PROBLEM DESCRIPTION
Can you print the data exactly and leave out each image?

━━━

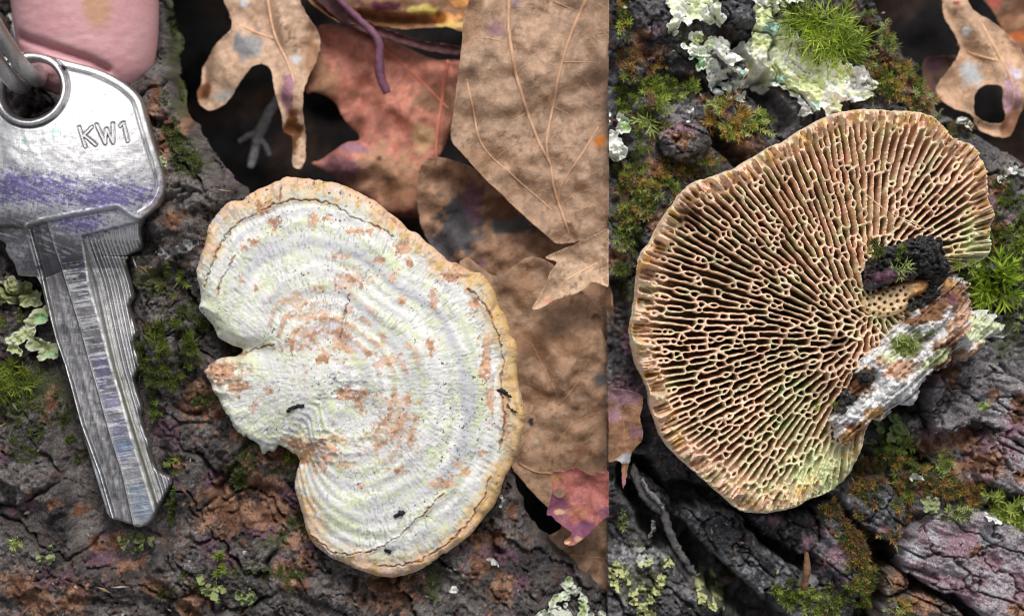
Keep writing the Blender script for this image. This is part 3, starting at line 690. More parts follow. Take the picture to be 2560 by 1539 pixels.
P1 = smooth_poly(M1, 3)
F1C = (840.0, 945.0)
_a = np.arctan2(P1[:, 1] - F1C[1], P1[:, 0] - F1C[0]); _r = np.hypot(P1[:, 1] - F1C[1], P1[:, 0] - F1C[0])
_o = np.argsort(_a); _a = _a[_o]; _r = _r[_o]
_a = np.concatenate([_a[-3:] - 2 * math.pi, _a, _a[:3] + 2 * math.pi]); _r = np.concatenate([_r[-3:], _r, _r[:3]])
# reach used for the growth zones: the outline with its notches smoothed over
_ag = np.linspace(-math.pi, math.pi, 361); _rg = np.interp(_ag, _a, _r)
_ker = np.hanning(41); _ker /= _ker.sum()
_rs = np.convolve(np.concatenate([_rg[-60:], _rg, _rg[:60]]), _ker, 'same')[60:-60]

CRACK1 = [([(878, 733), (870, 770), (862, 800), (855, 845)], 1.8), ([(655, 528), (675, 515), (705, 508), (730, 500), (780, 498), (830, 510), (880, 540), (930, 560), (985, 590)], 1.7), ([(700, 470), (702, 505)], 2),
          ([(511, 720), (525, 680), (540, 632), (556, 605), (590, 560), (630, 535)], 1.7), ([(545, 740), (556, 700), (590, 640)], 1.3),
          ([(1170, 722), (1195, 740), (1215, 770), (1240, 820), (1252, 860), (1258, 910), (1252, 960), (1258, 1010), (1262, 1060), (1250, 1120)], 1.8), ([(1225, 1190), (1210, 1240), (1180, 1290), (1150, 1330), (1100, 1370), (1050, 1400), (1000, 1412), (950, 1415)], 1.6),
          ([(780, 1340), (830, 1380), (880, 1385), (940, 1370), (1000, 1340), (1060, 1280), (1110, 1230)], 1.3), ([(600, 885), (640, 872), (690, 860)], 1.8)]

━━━

THE OUTPUT
Keep writing the Blender script for this image. This is part 3, starting at line 690. More parts follow. Take the picture to be 2560 by 1539 pixels.
P1 = smooth_poly(M1, 3)
F1C = (840.0, 945.0)
_a = np.arctan2(P1[:, 1] - F1C[1], P1[:, 0] - F1C[0]); _r = np.hypot(P1[:, 1] - F1C[1], P1[:, 0] - F1C[0])
_o = np.argsort(_a); _a = _a[_o]; _r = _r[_o]
_a = np.concatenate([_a[-3:] - 2 * math.pi, _a, _a[:3] + 2 * math.pi]); _r = np.concatenate([_r[-3:], _r, _r[:3]])
# reach used for the growth zones: the outline with its notches smoothed over
_ag = np.linspace(-math.pi, math.pi, 361); _rg = np.interp(_ag, _a, _r)
_ker = np.hanning(41); _ker /= _ker.sum()
_rs = np.convolve(np.concatenate([_rg[-60:], _rg, _rg[:60]]), _ker, 'same')[60:-60]

CRACK1 = [([(878, 733), (870, 770), (862, 800), (855, 845)], 1.8), ([(655, 528), (675, 515), (705, 508), (730, 500), (780, 498), (830, 510), (880, 540), (930, 560), (985, 590)], 1.7), ([(700, 470), (702, 505)], 2),
          ([(511, 720), (525, 680), (540, 632), (556, 605), (590, 560), (630, 535)], 1.7), ([(545, 740), (556, 700), (590, 640)], 1.3),
          ([(1170, 722), (1195, 740), (1215, 770), (1240, 820), (1252, 860), (1258, 910), (1252, 960), (1258, 1010), (1262, 1060), (1250, 1120)], 1.8), ([(1225, 1190), (1210, 1240), (1180, 1290), (1150, 1330), (1100, 1370), (1050, 1400), (1000, 1412), (950, 1415)], 1.6),
          ([(780, 1340), (830, 1380), (880, 1385), (940, 1370), (1000, 1340), (1060, 1280), (1110, 1230)], 1.3), ([(600, 885), (640, 872), (690, 860)], 1.8)]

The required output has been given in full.